Where a line holds the string "this", return that line.

_Task inputs:_
"""

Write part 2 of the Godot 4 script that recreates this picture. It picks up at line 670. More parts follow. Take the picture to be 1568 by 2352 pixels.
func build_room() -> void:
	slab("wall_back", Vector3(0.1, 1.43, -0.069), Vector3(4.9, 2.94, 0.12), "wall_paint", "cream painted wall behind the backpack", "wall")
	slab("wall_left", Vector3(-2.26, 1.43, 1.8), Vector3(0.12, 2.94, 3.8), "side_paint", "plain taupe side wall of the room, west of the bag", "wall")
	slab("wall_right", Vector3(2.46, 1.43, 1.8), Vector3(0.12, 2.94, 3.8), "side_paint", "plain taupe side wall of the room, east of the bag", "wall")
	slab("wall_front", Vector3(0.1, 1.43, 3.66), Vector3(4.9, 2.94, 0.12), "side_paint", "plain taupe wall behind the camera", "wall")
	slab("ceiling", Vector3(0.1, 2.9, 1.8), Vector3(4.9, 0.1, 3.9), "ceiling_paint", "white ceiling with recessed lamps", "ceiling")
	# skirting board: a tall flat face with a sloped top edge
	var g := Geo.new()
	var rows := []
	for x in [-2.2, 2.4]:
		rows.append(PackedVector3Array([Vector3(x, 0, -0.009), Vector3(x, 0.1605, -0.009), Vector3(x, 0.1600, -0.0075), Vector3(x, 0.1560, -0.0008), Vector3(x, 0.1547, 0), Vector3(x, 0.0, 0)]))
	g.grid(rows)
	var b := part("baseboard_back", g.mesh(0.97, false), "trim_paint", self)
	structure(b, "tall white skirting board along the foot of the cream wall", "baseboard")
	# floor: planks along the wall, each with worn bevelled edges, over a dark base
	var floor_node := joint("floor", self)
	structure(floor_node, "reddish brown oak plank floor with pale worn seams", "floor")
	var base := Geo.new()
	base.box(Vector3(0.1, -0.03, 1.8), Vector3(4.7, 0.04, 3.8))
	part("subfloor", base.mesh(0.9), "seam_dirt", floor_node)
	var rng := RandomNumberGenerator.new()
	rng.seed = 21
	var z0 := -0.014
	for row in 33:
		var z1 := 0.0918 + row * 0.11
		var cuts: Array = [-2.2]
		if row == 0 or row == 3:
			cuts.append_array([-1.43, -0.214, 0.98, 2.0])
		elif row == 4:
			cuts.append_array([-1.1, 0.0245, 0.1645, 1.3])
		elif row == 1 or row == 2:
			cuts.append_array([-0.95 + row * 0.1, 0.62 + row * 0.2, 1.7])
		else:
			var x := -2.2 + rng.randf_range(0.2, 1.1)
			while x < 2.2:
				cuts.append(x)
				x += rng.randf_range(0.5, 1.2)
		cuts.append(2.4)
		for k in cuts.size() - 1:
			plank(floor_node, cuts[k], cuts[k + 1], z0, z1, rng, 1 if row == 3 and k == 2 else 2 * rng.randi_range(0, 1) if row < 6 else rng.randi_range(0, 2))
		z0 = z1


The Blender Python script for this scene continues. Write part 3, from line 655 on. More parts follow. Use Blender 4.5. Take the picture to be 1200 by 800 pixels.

"""
"""

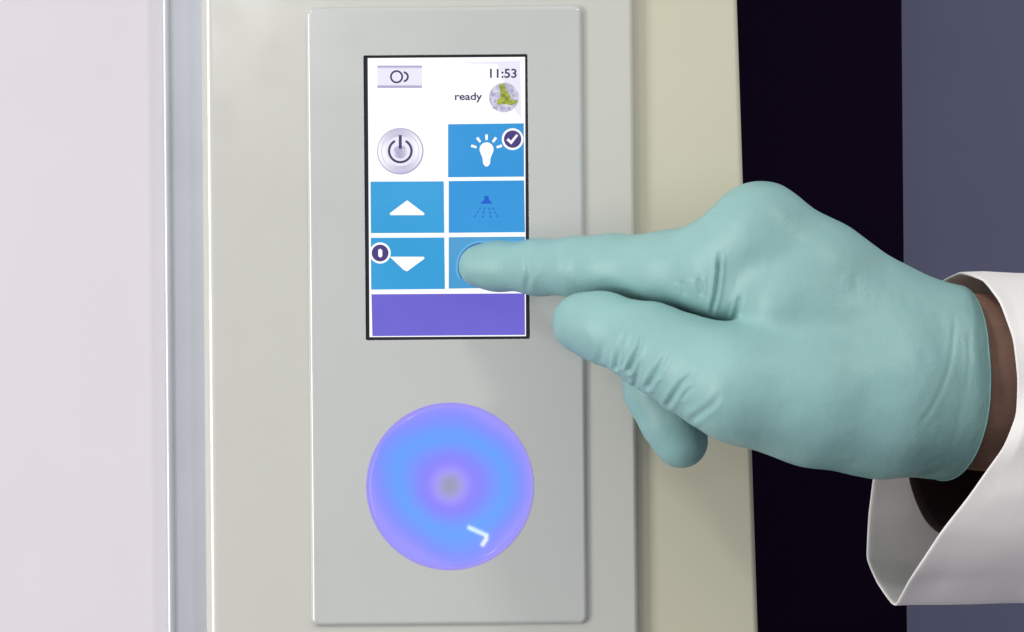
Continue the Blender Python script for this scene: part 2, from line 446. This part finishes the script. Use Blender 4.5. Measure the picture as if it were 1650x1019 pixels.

"""

_Output below:_
Write part 2 of the Godot 4 script that recreates this picture. It picks up at line 670. More parts follow. Take the picture to be 1568 by 2352 pixels.
The Blender Python script for this scene continues. Write part 3, from line 655 on. More parts follow. Use Blender 4.5. Take the picture to be 1200 by 800 pixels.
Continue the Blender Python script for this scene: part 2, from line 446. This part finishes the script. Use Blender 4.5. Measure the picture as if it were 1650x1019 pixels.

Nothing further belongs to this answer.